Is this evidence that other people thought that the promise of the verses encompassed beasts? Maybe, but I guess not. But it is evidence--and here's the relevance for Albert--that exegetes saw that thought COULD go in that direction. They imagine others as true believers (or better: "true heretics"), needing to be shot down, when it fact its their own imagination (and reading comprehension) that's leading them astray.
Maybe it's sort of like the Mannoni quand même argument: the fetish need not be directly believed in, but can be believed in through an other who is presumed to believe. Likewise with Albert and lithic life: he claims that others believe in it, which claim allows him to imagine lithic life (in)directly.
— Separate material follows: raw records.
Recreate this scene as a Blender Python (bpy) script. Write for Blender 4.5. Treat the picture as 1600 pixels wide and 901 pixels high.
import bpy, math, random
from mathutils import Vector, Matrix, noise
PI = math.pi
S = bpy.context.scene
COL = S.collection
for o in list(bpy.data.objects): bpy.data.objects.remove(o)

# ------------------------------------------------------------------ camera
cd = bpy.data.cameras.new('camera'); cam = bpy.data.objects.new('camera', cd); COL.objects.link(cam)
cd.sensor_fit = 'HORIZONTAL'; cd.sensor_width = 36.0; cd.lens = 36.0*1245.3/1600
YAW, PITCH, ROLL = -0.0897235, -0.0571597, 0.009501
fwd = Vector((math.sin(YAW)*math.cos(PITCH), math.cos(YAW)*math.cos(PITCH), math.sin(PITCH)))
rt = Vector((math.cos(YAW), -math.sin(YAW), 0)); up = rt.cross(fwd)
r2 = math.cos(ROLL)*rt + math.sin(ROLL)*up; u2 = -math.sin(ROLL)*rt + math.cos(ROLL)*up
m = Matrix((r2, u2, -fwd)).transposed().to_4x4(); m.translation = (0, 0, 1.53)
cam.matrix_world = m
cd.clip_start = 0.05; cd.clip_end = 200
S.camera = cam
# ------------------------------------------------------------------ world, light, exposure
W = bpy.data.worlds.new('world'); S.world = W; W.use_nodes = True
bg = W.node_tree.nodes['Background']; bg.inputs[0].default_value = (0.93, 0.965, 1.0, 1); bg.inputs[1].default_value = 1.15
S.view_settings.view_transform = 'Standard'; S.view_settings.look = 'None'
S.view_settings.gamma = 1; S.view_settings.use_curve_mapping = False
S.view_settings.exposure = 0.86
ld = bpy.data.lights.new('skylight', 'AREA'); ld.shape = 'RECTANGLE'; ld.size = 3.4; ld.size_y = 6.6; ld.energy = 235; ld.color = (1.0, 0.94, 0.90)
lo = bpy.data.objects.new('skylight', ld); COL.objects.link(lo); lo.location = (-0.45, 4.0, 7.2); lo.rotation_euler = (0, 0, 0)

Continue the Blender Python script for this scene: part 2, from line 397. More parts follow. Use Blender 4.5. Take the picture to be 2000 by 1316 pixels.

I like that; thanks for quoting it at such length, Karl. Working in the lapidaries has also meant working in the Christian inheritance of Greek philosophy as mediated by Muslim and Jewish preservation and amplification ... and that has been a reminder that so much of what we know (for example) of the pre-Socratics exists because it was quoted in disagreement. Meanwhile deep thinkers like Albert are also often arguing against nontextual beliefs about things like worship of the stars and trees, and obsessed by questions like "Do rocks have souls?"
What's funny is that even though he answers a resounding NO, he still grants stones almost all the attributes of organic life, including procreation and a striving towards betterment.